Nascido em 2016, o festival já reuniu mais de 20 mil pessoas em Brasília e também tem circulado o mundo compartilhando a experiência das edições, graças ao reconhecimento que a produção local vem ganhando. “Brasília ocupa hoje posição de prestígio diante do mercado de música nacional e global, porque chegou a um volume de projetos e iniciativas de reconhecimento público que realmente impressionam gestores culturais e agentes do mercado em todo o canto. Hoje a cidade faz frente à oferta do eixo dominante [Rio-São Paulo] sob os pontos de vista de inovação, visibilidade e criatividade”, diz Tavares.
Cenário ideal
A escritora Fabiane Guimarães, 31, se mudou para o Distrito Federal quando tinha 17 anos. Vinda de Formosa (GO), apaixonou-se pela cidade e firmou morada por aqui, onde deu os primeiros passos profissionalmente na escrita ao lançar os dois romances:Como se fosse um monstroeApague a luz se for chorar, obras que a projetaram nacionalmente.
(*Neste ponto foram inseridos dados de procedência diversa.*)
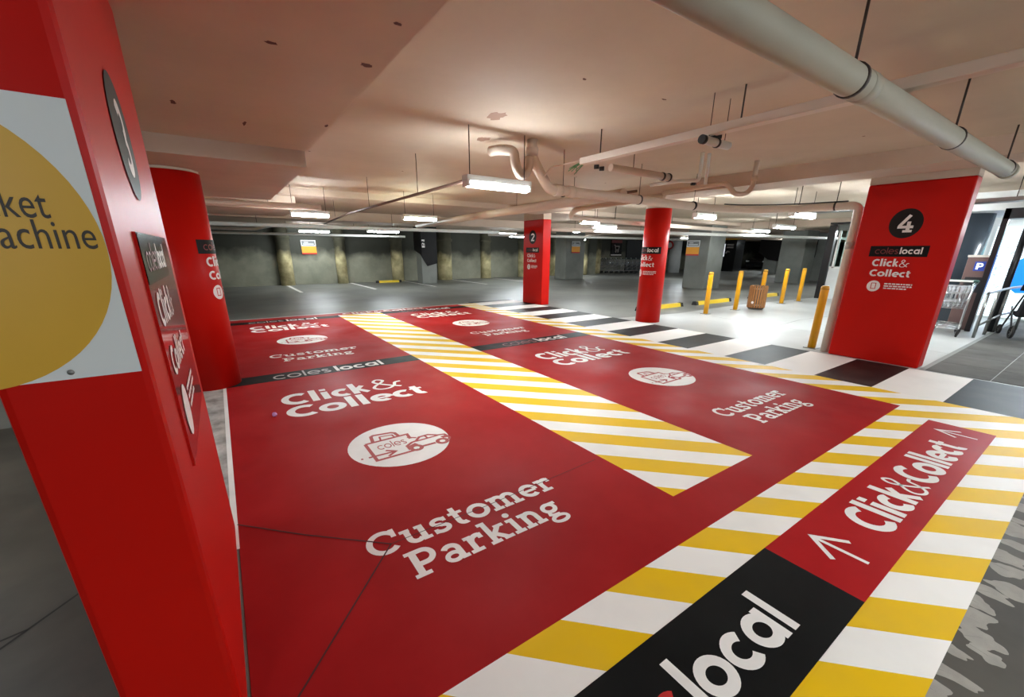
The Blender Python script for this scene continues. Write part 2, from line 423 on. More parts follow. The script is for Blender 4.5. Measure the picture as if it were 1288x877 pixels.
def geo(W):
    def f(ch):
        S = []
        def st(p, w=W): S.extend(ribbon(p, w))
        r = .35 - W / 2; adv = .72
        if ch == 'o': st(arc(.38, .35, r + .03, r, 0, 360)); adv = .78
        elif ch == 'c': st(arc(.38, .35, r + .03, r, 48, 312)); adv = .70
        elif ch == 'l': st([(.12, 1.0), (.12, 0)]); adv = .25
        elif ch == 'e': st([(.1, .35), (.70, .35)], W * .9); st([(.38 + r + .03, .35)] + arc(.38, .35, r + .03, r, 2, 312)[1:]); adv = .77
        elif ch == 's': st(arc(.26, .52, .19, .18 - W / 2, 30, 270, 12) + arc(.26, .17 + W / 8, .2, .17 - W / 2 + W / 8, 90, -150, 12)); adv = .54
        elif ch == 'a': st(arc(.38, .35, r + .03, r, 0, 360)); st([(.38 + r + .03, .70), (.38 + r + .03, 0)]); adv = .84
        return S, adv
    return f
geo_thin, geo_bold = geo(.11), geo(.19)

def letters(text, font, x0, x1, y0, cap, gap=0.03):
    """polygons of text with its left and right ends at x0 and x1, baseline y0, height cap"""
    P = []; pen = 0.0
    for ch in text:
        S, adv = font(ch)
        P += [[(px + pen, py) for px, py in q] for q in S]; pen += adv + gap
    lo = min(px for q in P for px, _ in q); hi = max(px for q in P for px, _ in q)
    k = (x1 - x0) / (hi - lo)
    return [[(x0 + (px - lo) * k, y0 + py * cap) for px, py in q] for q in P]

def sheet(polys, mp, name, m, parent=None):
    """flat painted / vinyl shapes laid onto the surface mp(a,b)->xyz"""
    b = MB(); k = 0; prev = None
    lift = 3e-5 if any(w in name for w in ('letter', 'drawing', 'slogan', 'ampersand', 'numeral', 'arrow', 'icon', 'symbol', 'splash')) else 0.0
    for q in polys:
        if prev is not None and not (len(q) == len(prev) and max(abs(q[0][0] - prev[1][0]), abs(q[0][1] - prev[1][1])) < 1e-7): k = (k + 1) % 24
        prev = q
        ar = sum(q[i][0] * q[(i + 1) % len(q)][1] - q[(i + 1) % len(q)][0] * q[i][1] for i in range(len(q)))
        P3 = [Vector(mp(*p)) for p in (q if ar > 0 else q[::-1])]
        nr = (P3[1] - P3[0]).cross(P3[2] - P3[0])
        if nr.length > 0: nr.normalize()
        b.add([p + nr * (k * lift) for p in P3], [tuple(range(len(q)))])      # each brush stroke a hair above the one before
    me = bpy.data.meshes.new(name); me.from_pydata(b.v, [], b.f); me.update(); me.materials.append(m)
    o = bpy.data.objects.new(name, me); col.objects.link(o)
    if parent is not None: o.parent = parent
    return o
def disc_polys(cx, cy, rx, ry, n=48):
    out = []
    p = arc(cx, cy, rx, ry, 0, 360, n)
    for i in range(n // 2):
        a, b, c, d = p[i], p[i + 1], p[n - i - 1], p[n - i]
        k = 8
        for j in range(k):
            t0, t1 = j / k, (j + 1) / k
            f = lambda u, v, t: (u[0] + (v[0] - u[0]) * t, u[1] + (v[1] - u[1]) * t)
            out.append([f(a, d, t0), f(b, c, t0), f(b, c, t1), f(a, d, t1)])
    return out
def grid_polys(x0, x1, y0, y1, n=20):
    return [[(x0 + (x1 - x0) * i / n, y0), (x0 + (x1 - x0) * (i + 1) / n, y0), (x0 + (x1 - x0) * (i + 1) / n, y1), (x0 + (x1 - x0) * i / n, y1)] for i in range(n)]

# ------------------------------------------------------------------ camera
f_px, cy = 517.578, 482.561
Fw = Vector((0.54008277, 0.7835673, -0.3071366)).normalized()
Rt = Vector((0.8243693, -0.566025, 0.00556422)); Rt = (Rt - Fw * Rt.dot(Fw)).normalized()
Up = Rt.cross(Fw)
cam = bpy.data.cameras.new('camera'); cam_o = bpy.data.objects.new('camera', cam); col.objects.link(cam_o)
mw = Matrix(((Rt.x, Up.x, -Fw.x, 0), (Rt.y, Up.y, -Fw.y, 0), (Rt.z, Up.z, -Fw.z, 1.5), (0, 0, 0, 1)))
cam_o.matrix_world = mw
cam.sensor_fit = 'HORIZONTAL'; cam.sensor_width = 36; cam.lens = f_px / 1288 * 36
cam.shift_y = (cy - 438.5) / 1288; cam.clip_start = 0.02; cam.clip_end = 200
scene.camera = cam_o

# ------------------------------------------------------------------ room shell
CZ = 2.64
def slab_obj(name, m, *b, ch=0.0): return struct(MB().box(*b, ch).build(name, m))
slab_obj('floor', M['floor'], -10, 48, -9, 26, -0.3, 0.0)
fl = MB().prism([(7.54, 1.3), (17.0, 1.3), (17.0, 6.05), (12.5, 6.4), (9.5, 6.3), (7.54, 6.6)], 0, 0.0015)
struct(fl.build('floor_polished', M['floor_pale']))
struct(MB().box(-10, -0.42, -9, 5.2, 0, 0.0015).build('floor_dark', M['floor_dark']))
struct(MB().box(-.42, 7.4, -9, 0.03, 0, 0.0015).build('floor_front', M['floor_dark']))
pv = MB()
for i in range(12):
    for j in range(7):
        x = 7.62 + i * .8; y = 1.24 - j * .6
        pv.box(x, x + .79, y - .59, y, 0, 0.004)
struct(pv.build('floor_pavers', M['pavers']))
slab_obj('ceiling', M['ceiling'], -10, 48, -9, 9.6, CZ, CZ + .3)
slab_obj('ceiling_far', M['ceiling_beam'], -10, 48, 9.6, 26, 2.52, CZ + .3)
slab_obj('ceiling_band', M['ceiling'], -10, 0.88, -9, 4.74, 2.39, CZ)
slab_obj('ceiling_drop', M['ceiling_beam'], -10, 0.86, 4.74, 8.1, 2.25, CZ)
slab_obj('trim_1', M['ceiling_beam'], 6.73, 7.42, -9, 9.6, 2.45, CZ)      # downstand beam along the pillars
slab_obj('trim_2', M['ceiling_beam'], -10, 1.5, 9.9, 12.0, 2.26, 2.52)
slab_obj('trim_3', M['ceiling_beam'], -10, 40, 13.0, 14.2, 2.28, 2.52)    # far downstand beam
slab_obj('trim_4', M['white_wall'], 12.6, 48, -9, 3.3, 2.3, CZ)           # bulkhead over the shop entrance
slab_obj('trim_5', M['ceiling_beam'], 18, 19, -9, 26, 2.40, CZ)
slab_obj('wall_back', M['wall'], -10, 21.0, 21.0, 21.4, 0, 2.55)
slab_obj('wall_back_return', M['wall'], 21.0, 21.4, 21.0, 25, 0, 2.55)
slab_obj('wall_back_far', M['wall'], 21.4, 48, 22.6, 23, 0, 2.55)
slab_obj('wall_left', M['wall'], -10.3, -10, -9, 26, 0, 2.9)
slab_obj('wall_front', M['wall'], -10, 48, -9.3, -9, 0, 2.9)
slab_obj('wall_right', M['wall'], 48, 48.3, -9, 26, 0, 2.9)
slab_obj('wall_shop', M['white_wall'], 15.35, 15.6, -9, 3.4, 0, 2.6)
slab_obj('wall_lobby', M['white_wall'], 17.5, 22.0, 3.3, 3.5, 0, 2.6)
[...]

A cidade é apontada por ela como o local em que encontrou a paz necessária para o ofício da escrita. Mais do que isso, Brasília virou os cenários de suas histórias. “Por muito tempo, achei que a literatura não teria lugar para mim, que ninguém gostaria de ler algo que se passasse nessa terra. Mas descobri que essa é a geografia perfeita para minha ficção. Essa foi uma cidade inventada que, às vezes, ainda me parece ser de mentira, mas que também é muito verdadeira e cheia de delicadezas. Viver aqui é uma experiência que abastece minha criatividade”, destaca.
A notoriedade que a autora tem tido fora do DF a faz formular outro desejo como escritora de Brasília: “Meu propósito é sempre trazer outros olhares para a capital, um olhar novo e muito distante do centro político”.
Temperos gastronômicos
Quem vive em Brasília sabe que, ao longo das seis décadas, o quadradinho se expandiu e é representado por todas as 35 regiões administrativas do Distrito Federal. É na Praça da Bíblia em Ceilândia, a cidade mais populosa da capital, que o chef Karl Max mostra a força da gastronomia local oferecendo na rua uma infinidade de pratos que vão de macarrão a churrasco. “A cidade me influencia por ter uma diversidade de temperos, abrindo um leque de possibilidades para criação de novos pratos e cardápios temáticos”, conta.
Atuando hoje em uma tenda, Max foi chef de cozinha do Hotel Nacional por 16 anos e tem no currículo o fato de já ter cozinhado para grandes autoridades – do presidente Luiz Inácio Lula da Silva ao governador Ibaneis Rocha. Mas você pensa que ele quer voltar às cozinhas tradicionais? De jeito nenhum – até porque os próprios políticos vão à praça só para degustar as receitas do chef brasiliense.
“Me orgulho muito quando pessoas de outros estados estão de passagem em Brasília e vêm nos conhecer, apreciar nossos pratos e levá-los consigo na memória e no paladar. É muito gratificante esse reconhecimento, principalmente, quando somos comentados além das fronteiras do Distrito Federal e do nosso país”, ressalta.